Rows:
※

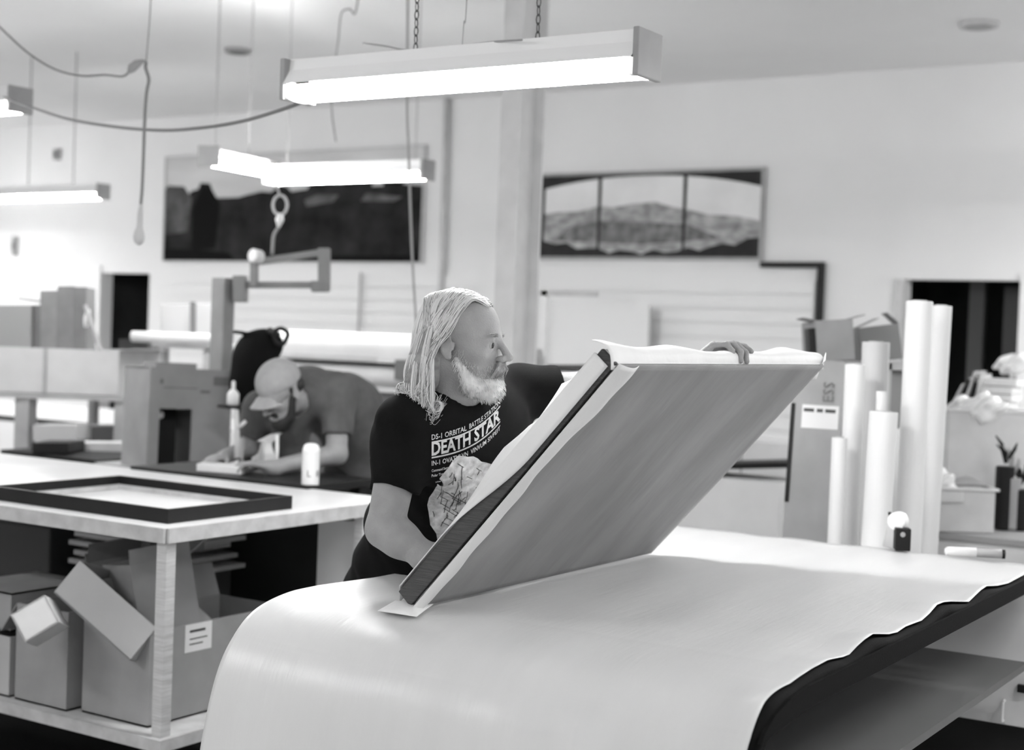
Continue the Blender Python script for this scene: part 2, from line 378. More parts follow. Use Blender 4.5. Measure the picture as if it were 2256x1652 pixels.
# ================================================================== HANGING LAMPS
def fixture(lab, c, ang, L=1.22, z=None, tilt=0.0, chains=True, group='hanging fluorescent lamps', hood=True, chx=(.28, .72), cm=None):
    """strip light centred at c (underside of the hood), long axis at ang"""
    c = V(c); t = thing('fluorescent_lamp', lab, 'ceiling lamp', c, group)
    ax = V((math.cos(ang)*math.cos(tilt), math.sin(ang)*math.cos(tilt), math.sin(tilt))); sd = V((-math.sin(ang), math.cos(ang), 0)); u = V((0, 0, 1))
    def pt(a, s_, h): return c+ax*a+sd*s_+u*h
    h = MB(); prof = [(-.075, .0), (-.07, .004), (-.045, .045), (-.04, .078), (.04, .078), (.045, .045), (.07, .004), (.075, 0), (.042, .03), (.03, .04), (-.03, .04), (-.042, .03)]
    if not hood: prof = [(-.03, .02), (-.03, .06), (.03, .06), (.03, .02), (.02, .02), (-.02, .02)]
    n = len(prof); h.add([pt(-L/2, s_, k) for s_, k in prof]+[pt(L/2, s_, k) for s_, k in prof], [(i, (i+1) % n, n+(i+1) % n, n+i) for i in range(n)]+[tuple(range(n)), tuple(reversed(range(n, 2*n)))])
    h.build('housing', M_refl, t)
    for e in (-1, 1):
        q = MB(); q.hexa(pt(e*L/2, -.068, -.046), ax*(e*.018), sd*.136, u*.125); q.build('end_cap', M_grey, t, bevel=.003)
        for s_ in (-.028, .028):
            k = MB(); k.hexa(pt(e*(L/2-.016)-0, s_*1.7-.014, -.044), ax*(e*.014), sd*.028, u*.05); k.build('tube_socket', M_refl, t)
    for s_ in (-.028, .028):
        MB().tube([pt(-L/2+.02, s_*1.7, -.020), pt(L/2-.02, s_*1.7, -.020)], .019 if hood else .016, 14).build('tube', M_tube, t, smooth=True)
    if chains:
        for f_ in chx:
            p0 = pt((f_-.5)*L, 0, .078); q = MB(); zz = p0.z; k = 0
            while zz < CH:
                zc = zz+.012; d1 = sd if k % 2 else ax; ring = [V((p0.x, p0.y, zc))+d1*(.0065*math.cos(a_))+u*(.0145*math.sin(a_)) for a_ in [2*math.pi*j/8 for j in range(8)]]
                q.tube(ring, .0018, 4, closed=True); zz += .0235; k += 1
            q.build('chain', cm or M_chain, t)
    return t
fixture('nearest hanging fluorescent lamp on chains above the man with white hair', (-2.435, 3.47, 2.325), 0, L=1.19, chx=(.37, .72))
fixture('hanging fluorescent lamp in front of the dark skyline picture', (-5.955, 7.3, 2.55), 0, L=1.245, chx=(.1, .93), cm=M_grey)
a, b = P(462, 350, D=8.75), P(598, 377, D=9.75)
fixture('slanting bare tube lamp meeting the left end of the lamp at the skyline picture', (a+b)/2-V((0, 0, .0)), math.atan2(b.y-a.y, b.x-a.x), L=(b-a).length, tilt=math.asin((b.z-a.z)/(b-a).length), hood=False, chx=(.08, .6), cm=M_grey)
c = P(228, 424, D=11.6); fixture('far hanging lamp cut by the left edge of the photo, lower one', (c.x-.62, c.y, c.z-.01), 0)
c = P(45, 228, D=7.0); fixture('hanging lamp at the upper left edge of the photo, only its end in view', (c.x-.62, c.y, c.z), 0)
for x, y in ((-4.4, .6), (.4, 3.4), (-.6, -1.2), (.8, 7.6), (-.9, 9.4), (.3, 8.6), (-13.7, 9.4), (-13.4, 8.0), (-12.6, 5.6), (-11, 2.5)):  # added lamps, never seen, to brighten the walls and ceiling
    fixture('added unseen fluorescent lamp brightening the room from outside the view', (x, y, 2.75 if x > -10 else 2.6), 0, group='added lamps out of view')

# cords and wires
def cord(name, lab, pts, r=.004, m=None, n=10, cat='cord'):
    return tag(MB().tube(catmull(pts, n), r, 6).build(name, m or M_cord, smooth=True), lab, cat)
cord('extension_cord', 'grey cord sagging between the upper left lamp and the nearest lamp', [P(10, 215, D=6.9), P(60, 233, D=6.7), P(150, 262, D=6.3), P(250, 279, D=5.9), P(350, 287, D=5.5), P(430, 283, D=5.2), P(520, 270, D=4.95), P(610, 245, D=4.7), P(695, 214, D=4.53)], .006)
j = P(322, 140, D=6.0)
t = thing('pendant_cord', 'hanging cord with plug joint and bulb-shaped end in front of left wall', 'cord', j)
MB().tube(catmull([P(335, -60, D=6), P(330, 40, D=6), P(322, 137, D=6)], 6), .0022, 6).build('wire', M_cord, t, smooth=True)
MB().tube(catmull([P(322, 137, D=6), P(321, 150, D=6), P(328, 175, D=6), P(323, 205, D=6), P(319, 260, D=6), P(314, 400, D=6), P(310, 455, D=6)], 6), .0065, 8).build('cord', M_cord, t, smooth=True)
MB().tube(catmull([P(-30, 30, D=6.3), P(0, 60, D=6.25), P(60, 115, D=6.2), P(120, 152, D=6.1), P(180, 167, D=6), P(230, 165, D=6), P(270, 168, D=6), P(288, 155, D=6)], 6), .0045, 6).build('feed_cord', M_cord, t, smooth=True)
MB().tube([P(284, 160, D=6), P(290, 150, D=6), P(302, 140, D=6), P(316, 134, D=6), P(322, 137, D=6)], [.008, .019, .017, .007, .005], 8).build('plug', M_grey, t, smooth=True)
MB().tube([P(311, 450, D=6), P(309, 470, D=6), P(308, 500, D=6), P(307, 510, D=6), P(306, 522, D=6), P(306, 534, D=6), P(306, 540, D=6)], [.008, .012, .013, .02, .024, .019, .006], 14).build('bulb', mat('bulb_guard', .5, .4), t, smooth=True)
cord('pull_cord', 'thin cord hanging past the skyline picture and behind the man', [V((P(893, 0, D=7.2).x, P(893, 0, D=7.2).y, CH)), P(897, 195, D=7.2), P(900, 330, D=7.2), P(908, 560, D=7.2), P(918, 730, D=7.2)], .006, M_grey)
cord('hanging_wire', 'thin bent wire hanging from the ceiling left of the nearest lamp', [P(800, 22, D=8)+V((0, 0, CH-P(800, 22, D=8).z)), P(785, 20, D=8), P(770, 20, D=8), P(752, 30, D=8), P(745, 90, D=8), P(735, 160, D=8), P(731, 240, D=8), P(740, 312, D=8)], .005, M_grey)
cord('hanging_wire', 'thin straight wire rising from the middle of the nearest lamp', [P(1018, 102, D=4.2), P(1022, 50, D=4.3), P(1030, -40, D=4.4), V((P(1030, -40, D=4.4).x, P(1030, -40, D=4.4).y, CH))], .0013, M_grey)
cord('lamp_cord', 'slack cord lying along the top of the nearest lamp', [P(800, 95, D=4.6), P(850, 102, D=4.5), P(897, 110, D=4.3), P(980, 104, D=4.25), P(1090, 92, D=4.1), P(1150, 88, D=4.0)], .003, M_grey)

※

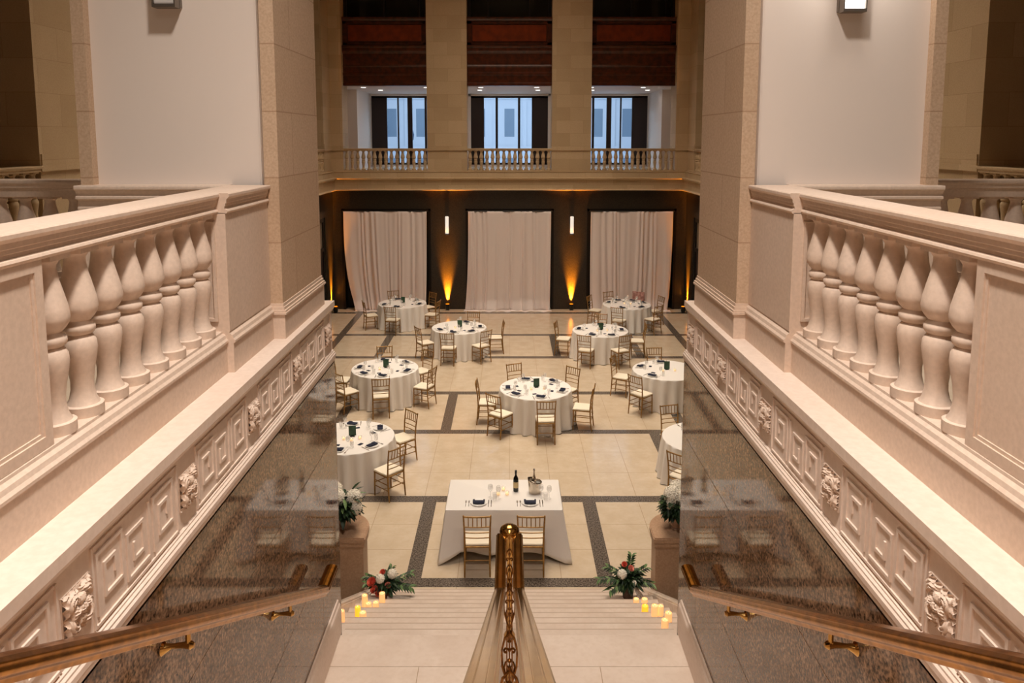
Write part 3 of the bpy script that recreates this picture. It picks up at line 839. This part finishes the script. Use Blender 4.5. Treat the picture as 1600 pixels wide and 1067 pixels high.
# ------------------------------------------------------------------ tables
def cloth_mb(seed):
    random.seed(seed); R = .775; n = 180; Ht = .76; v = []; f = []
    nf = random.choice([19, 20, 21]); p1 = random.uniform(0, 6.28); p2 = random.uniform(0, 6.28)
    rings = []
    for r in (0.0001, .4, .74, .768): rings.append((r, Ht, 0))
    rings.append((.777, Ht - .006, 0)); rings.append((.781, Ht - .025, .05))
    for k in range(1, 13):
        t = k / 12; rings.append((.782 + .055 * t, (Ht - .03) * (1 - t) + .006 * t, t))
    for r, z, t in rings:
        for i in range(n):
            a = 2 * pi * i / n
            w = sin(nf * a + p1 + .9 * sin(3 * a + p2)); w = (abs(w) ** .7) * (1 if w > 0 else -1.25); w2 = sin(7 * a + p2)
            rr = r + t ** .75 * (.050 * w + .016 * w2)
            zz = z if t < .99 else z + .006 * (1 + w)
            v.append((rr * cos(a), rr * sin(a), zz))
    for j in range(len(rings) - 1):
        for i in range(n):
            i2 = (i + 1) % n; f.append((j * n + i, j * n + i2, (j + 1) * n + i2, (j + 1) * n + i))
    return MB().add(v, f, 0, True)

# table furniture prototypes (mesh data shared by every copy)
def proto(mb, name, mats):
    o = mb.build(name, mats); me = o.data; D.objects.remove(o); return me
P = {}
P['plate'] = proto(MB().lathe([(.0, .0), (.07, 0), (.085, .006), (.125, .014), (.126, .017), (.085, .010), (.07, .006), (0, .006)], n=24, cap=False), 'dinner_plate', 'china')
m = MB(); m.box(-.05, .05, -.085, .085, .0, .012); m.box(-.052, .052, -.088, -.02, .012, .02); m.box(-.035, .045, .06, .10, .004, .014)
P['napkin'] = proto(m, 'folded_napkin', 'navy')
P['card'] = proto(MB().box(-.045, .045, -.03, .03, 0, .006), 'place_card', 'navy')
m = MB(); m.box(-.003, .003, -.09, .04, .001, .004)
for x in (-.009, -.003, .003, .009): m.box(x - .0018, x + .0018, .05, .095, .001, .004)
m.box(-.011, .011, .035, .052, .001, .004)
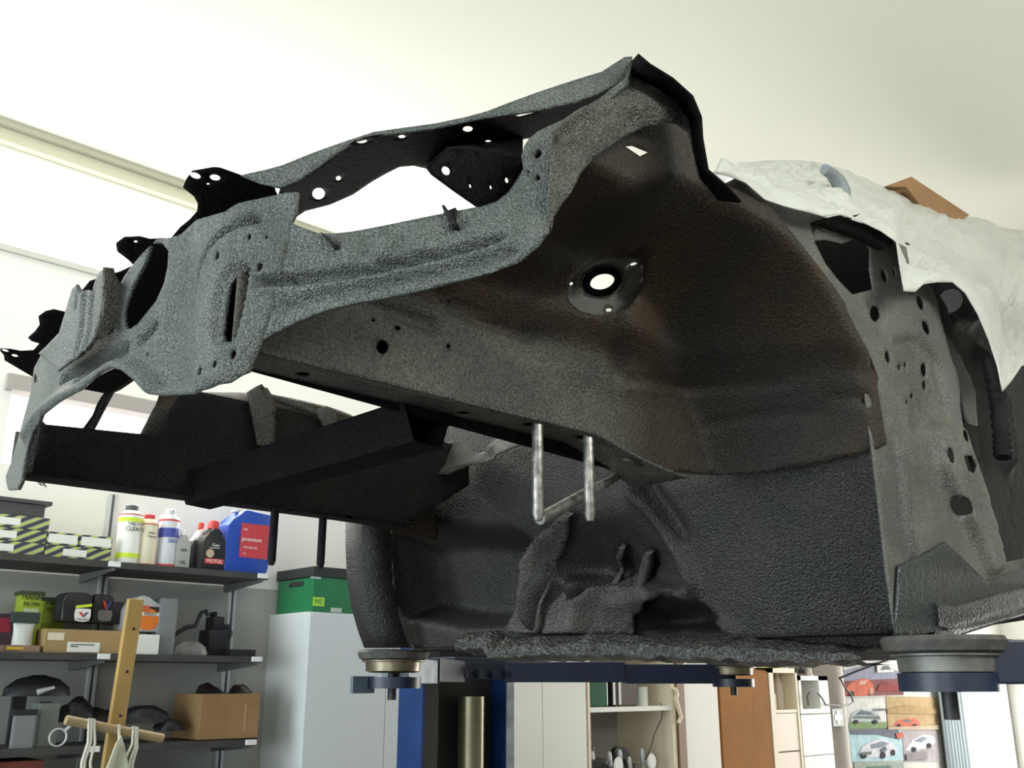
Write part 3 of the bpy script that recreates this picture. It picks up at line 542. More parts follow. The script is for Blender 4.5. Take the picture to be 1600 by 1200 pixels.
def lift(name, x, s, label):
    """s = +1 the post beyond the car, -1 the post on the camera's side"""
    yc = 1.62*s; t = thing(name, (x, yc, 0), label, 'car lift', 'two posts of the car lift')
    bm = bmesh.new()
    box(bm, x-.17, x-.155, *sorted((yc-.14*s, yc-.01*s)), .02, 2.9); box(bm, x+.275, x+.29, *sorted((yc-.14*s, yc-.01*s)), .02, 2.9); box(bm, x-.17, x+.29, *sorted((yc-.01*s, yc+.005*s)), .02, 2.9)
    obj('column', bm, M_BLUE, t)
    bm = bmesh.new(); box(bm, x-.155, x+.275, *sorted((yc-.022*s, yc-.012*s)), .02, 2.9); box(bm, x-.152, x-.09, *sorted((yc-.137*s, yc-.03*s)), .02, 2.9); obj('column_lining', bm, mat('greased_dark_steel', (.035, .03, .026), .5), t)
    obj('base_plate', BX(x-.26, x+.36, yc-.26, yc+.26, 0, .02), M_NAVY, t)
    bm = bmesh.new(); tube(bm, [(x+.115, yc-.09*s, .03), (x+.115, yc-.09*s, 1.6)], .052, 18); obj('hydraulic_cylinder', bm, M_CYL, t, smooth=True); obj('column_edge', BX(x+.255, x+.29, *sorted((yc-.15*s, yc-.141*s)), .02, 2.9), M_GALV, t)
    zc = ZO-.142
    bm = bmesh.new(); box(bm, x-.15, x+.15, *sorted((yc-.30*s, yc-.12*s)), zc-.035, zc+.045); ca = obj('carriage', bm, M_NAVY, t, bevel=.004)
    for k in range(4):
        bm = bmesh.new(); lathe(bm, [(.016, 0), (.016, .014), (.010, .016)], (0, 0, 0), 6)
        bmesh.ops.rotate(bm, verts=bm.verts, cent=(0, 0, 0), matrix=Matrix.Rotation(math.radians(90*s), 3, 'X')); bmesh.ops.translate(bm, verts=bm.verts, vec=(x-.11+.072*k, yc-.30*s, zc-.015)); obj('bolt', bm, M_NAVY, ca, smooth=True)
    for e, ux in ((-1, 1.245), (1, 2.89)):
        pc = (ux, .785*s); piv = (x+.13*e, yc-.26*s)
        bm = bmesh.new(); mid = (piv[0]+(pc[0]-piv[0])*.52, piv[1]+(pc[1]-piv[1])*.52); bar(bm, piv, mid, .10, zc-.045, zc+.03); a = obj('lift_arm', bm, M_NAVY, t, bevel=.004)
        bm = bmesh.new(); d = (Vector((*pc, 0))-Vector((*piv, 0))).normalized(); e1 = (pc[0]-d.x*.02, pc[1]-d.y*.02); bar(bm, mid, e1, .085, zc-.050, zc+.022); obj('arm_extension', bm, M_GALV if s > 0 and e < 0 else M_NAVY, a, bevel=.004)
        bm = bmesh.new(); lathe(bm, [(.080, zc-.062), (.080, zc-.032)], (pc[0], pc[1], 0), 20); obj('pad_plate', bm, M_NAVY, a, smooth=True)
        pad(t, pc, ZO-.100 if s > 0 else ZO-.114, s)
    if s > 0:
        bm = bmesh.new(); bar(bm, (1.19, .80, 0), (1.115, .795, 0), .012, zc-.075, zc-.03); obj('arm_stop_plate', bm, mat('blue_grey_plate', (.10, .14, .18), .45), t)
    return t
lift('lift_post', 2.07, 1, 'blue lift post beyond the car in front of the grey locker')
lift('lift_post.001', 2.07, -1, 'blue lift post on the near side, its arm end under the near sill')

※

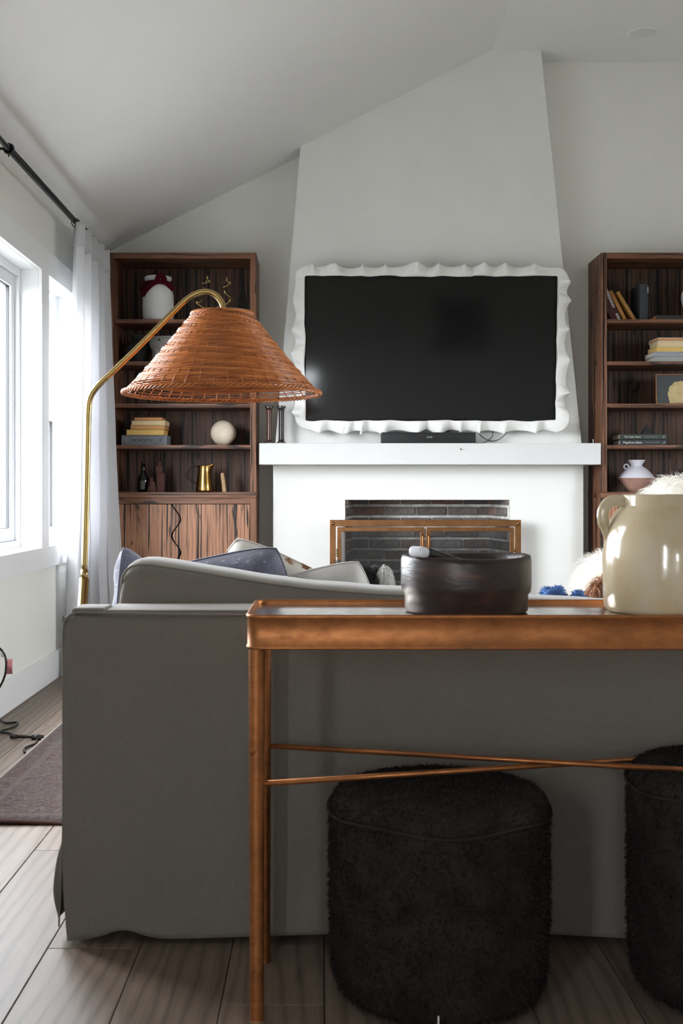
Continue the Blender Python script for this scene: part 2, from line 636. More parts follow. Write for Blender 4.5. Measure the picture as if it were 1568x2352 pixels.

※

Set problem: Copy out each line of the listing that holds "picks".

Solution for this task:
Write part 3 of the bpy script that recreates this picture. It picks up at line 839. This part finishes the script. Use Blender 4.5. Treat the picture as 1600 pixels wide and 1067 pixels high.
Write part 3 of the bpy script that recreates this picture. It picks up at line 542. More parts follow. The script is for Blender 4.5. Take the picture to be 1600 by 1200 pixels.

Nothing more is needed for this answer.